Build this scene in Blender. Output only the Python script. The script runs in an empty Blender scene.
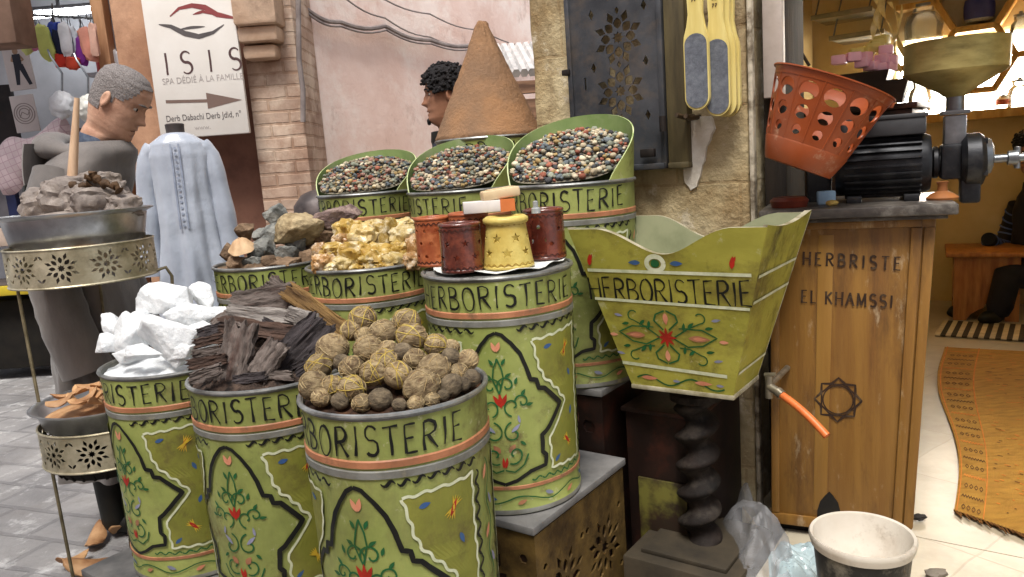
import bpy, bmesh, math, random
from mathutils import Vector, Matrix, Euler, noise
PI = math.pi
R_ = math.radians
scene = bpy.context.scene
COL = scene.collection
V = Vector

# ------------------------------------------------------------------ camera
FPX = 760.0
PITCH, ROLL, CH = R_(9.3), R_(4.2), 1.32
FWD = V((0, math.cos(PITCH), -math.sin(PITCH)))
UP0 = V((0, math.sin(PITCH), math.cos(PITCH)))
R0 = V((1, 0, 0))
CR = R0 * math.cos(ROLL) - UP0 * math.sin(ROLL)
CU = R0 * math.sin(ROLL) + UP0 * math.cos(ROLL)
CAM = V((0, 0, CH))
cd = bpy.data.cameras.new('camera')
cam = bpy.data.objects.new('camera', cd)
COL.objects.link(cam)
cd.sensor_width = 36
cd.lens = 36 * FPX / 1024
cd.clip_start, cd.clip_end = 0.05, 500
m = Matrix((CR, CU, -FWD)).transposed().to_4x4()
m.translation = CAM
cam.matrix_world = m
scene.camera = cam

def ray(px, py):
    return FWD + CR * ((px - 512) / FPX) - CU * ((py - 288.5) / FPX)
def atd(px, py, d):
    return CAM + ray(px, py) * d
def atz(px, py, z):
    r = ray(px, py)
    return CAM + r * ((z - CH) / r.z)
def atp(px, py, p0, n):
    r = ray(px, py)
    return CAM + r * ((p0 - CAM).dot(n) / r.dot(n))
def face_cam(p):
    return math.atan2(-p.x, p.y)

# street frame: S runs along the shop front, N points out of the shop
SRZ = R_(-36)
S = V((math.cos(SRZ), math.sin(SRZ), 0))
N = V((math.sin(SRZ), -math.cos(SRZ), 0))
ORG = V((0.775, 2.43, 0))
def fr(a, b, z=0.0):
    return ORG + S * a - N * b + V((0, 0, z))

# ------------------------------------------------------------------ materials
def lin(c):
    c = c / 255.0
    return c / 12.92 if c <= 0.04045 else ((c + 0.055) / 1.055) ** 2.4
def rgb(r, g, b, k=1.0):
    return (lin(r) * k, lin(g) * k, lin(b) * k, 1)

def M(name, c1, c2=None, scale=8, rough=.6, metal=0, bump=0, bscale=None, spec=.4, detail=6, stretch=(1, 1, 1),
      dirt=None, rnd=0, trans=0, sss=0, lo=.35, hi=.65, emis=None, bdist=.01, rvar=0, coat=0, ior=1.45, sheen=0):
    m = bpy.data.materials.new(name)
    m.use_nodes = True
    nt = m.node_tree
    nd, lk = nt.nodes, nt.links
    bs = nd['Principled BSDF']
    tc = nd.new('ShaderNodeTexCoord')
    mp = nd.new('ShaderNodeMapping')
    mp.inputs['Scale'].default_value = stretch
    lk.new(tc.outputs['Object'], mp.inputs['Vector'])
    vec = mp.outputs['Vector']
    oi = None
    if rnd:
        oi = nd.new('ShaderNodeObjectInfo')
        mu = nd.new('ShaderNodeMath'); mu.operation = 'MULTIPLY'; mu.inputs[1].default_value = 37.0
        lk.new(oi.outputs['Random'], mu.inputs[0])
        ad = nd.new('ShaderNodeVectorMath'); ad.operation = 'ADD'
        lk.new(vec, ad.inputs[0]); lk.new(mu.outputs[0], ad.inputs[1])
        vec = ad.outputs[0]
    n1 = nd.new('ShaderNodeTexNoise')
    n1.inputs['Scale'].default_value = scale
    n1.inputs['Detail'].default_value = detail
    n1.inputs['Roughness'].default_value = .6
    lk.new(vec, n1.inputs['Vector'])
    c2 = c2 or tuple(x * .75 for x in c1[:3]) + (1,)
    cr = nd.new('ShaderNodeValToRGB')
    cr.color_ramp.elements[0].position = lo; cr.color_ramp.elements[0].color = c2
    cr.color_ramp.elements[1].position = hi; cr.color_ramp.elements[1].color = c1
    lk.new(n1.outputs['Fac'], cr.inputs['Fac'])
    col = cr.outputs['Color']
    if dirt:
        dc, amt, ds = dirt
        n2 = nd.new('ShaderNodeTexNoise'); n2.inputs['Scale'].default_value = ds; n2.inputs['Detail'].default_value = 8
        n2.inputs['Roughness'].default_value = .7
        lk.new(vec, n2.inputs['Vector'])
        mr = nd.new('ShaderNodeMapRange'); mr.inputs[1].default_value = .5; mr.inputs[2].default_value = .72
        mr.inputs[4].default_value = amt
        lk.new(n2.outputs['Fac'], mr.inputs[0])
        mx = nd.new('ShaderNodeMix'); mx.data_type = 'RGBA'
        lk.new(mr.outputs[0], mx.inputs[0]); lk.new(col, mx.inputs[6]); mx.inputs[7].default_value = dc
        col = mx.outputs[2]
    if rnd:
        hs = nd.new('ShaderNodeHueSaturation')
        mr2 = nd.new('ShaderNodeMapRange'); mr2.inputs[3].default_value = 1 - rnd; mr2.inputs[4].default_value = 1 + rnd
        lk.new(oi.outputs['Random'], mr2.inputs[0]); lk.new(mr2.outputs[0], hs.inputs['Value'])
        lk.new(col, hs.inputs['Color']); col = hs.outputs['Color']
    lk.new(col, bs.inputs['Base Color'])
    bs.inputs['Roughness'].default_value = rough
    if rvar:
        mr3 = nd.new('ShaderNodeMapRange'); mr3.inputs[3].default_value = rough - rvar; mr3.inputs[4].default_value = rough + rvar
        lk.new(n1.outputs['Fac'], mr3.inputs[0]); lk.new(mr3.outputs[0], bs.inputs['Roughness'])
    bs.inputs['Metallic'].default_value = metal
    bs.inputs['Specular IOR Level'].default_value = spec
    bs.inputs['IOR'].default_value = ior
    bs.inputs['Transmission Weight'].default_value = trans
    bs.inputs['Coat Weight'].default_value = coat
    bs.inputs['Sheen Weight'].default_value = sheen
    if sss:
        bs.inputs['Subsurface Weight'].default_value = sss
        bs.inputs['Subsurface Radius'].default_value = (.03, .03, .03)
        bs.inputs['Subsurface Scale'].default_value = 1
    if emis:
        bs.inputs['Emission Color'].default_value = emis[0]
        bs.inputs['Emission Strength'].default_value = emis[1]
    if bump:
        nb = nd.new('ShaderNodeTexNoise'); nb.inputs['Scale'].default_value = bscale or scale * 3
        nb.inputs['Detail'].default_value = 8; nb.inputs['Roughness'].default_value = .65
        lk.new(vec, nb.inputs['Vector'])
        bp = nd.new('ShaderNodeBump'); bp.inputs['Strength'].default_value = bump; bp.inputs['Distance'].default_value = bdist
        lk.new(nb.outputs['Fac'], bp.inputs['Height']); lk.new(bp.outputs['Normal'], bs.inputs['Normal'])
        m['_'] = 1
    return m

def grime(m, c, amt, scale, lo=.52, hi=.66, stretch=(1, 1, 1), rough=None):
    """one more layer of stains, scuffs or rust over a material made by M()"""
    nt = m.node_tree; nd, lk = nt.nodes, nt.links
    bs = nd['Principled BSDF']; src = bs.inputs['Base Color'].links[0].from_socket
    tc = nd.new('ShaderNodeTexCoord'); mp = nd.new('ShaderNodeMapping'); mp.inputs['Scale'].default_value = stretch
    oi = nd.new('ShaderNodeObjectInfo'); mu = nd.new('ShaderNodeMath'); mu.operation = 'MULTIPLY'; mu.inputs[1].default_value = 53
    lk.new(oi.outputs['Random'], mu.inputs[0]); lk.new(tc.outputs['Object'], mp.inputs['Vector'])
    ad = nd.new('ShaderNodeVectorMath'); ad.operation = 'ADD'; lk.new(mp.outputs[0], ad.inputs[0]); lk.new(mu.outputs[0], ad.inputs[1])
    nz = nd.new('ShaderNodeTexNoise'); nz.inputs['Scale'].default_value = scale; nz.inputs['Detail'].default_value = 10; nz.inputs['Roughness'].default_value = .72
    lk.new(ad.outputs[0], nz.inputs['Vector'])
    mr = nd.new('ShaderNodeMapRange'); mr.inputs[1].default_value = lo; mr.inputs[2].default_value = hi; mr.inputs[4].default_value = amt
    lk.new(nz.outputs['Fac'], mr.inputs[0])
    mx = nd.new('ShaderNodeMix'); mx.data_type = 'RGBA'
    lk.new(mr.outputs[0], mx.inputs[0]); lk.new(src, mx.inputs[6]); mx.inputs[7].default_value = c
    lk.new(mx.outputs[2], bs.inputs['Base Color'])
    if rough is not None:
        m2 = nd.new('ShaderNodeMapRange'); m2.inputs[1].default_value = lo; m2.inputs[2].default_value = hi
        m2.inputs[3].default_value = bs.inputs['Roughness'].default_value; m2.inputs[4].default_value = rough
        lk.new(nz.outputs['Fac'], m2.inputs[0]); lk.new(m2.outputs[0], bs.inputs['Roughness'])
    return m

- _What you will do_
Exactly reproduce the run of lines from the start of the listing through the line with "return ORG + S * a - N * b + V((0, 0, z))", inclusive; pictures are not copied.

- _Response to this task_
Build this scene in Blender. Output only the Python script. The script runs in an empty Blender scene.
import bpy, bmesh, math, random
from mathutils import Vector, Matrix, Euler, noise
PI = math.pi
R_ = math.radians
scene = bpy.context.scene
COL = scene.collection
V = Vector

# ------------------------------------------------------------------ camera
FPX = 760.0
PITCH, ROLL, CH = R_(9.3), R_(4.2), 1.32
FWD = V((0, math.cos(PITCH), -math.sin(PITCH)))
UP0 = V((0, math.sin(PITCH), math.cos(PITCH)))
R0 = V((1, 0, 0))
CR = R0 * math.cos(ROLL) - UP0 * math.sin(ROLL)
CU = R0 * math.sin(ROLL) + UP0 * math.cos(ROLL)
CAM = V((0, 0, CH))
cd = bpy.data.cameras.new('camera')
cam = bpy.data.objects.new('camera', cd)
COL.objects.link(cam)
cd.sensor_width = 36
cd.lens = 36 * FPX / 1024
cd.clip_start, cd.clip_end = 0.05, 500
m = Matrix((CR, CU, -FWD)).transposed().to_4x4()
m.translation = CAM
cam.matrix_world = m
scene.camera = cam

def ray(px, py):
    return FWD + CR * ((px - 512) / FPX) - CU * ((py - 288.5) / FPX)
def atd(px, py, d):
    return CAM + ray(px, py) * d
def atz(px, py, z):
    r = ray(px, py)
    return CAM + r * ((z - CH) / r.z)
def atp(px, py, p0, n):
    r = ray(px, py)
    return CAM + r * ((p0 - CAM).dot(n) / r.dot(n))
def face_cam(p):
    return math.atan2(-p.x, p.y)

# street frame: S runs along the shop front, N points out of the shop
SRZ = R_(-36)
S = V((math.cos(SRZ), math.sin(SRZ), 0))
N = V((math.sin(SRZ), -math.cos(SRZ), 0))
ORG = V((0.775, 2.43, 0))
def fr(a, b, z=0.0):
    return ORG + S * a - N * b + V((0, 0, z))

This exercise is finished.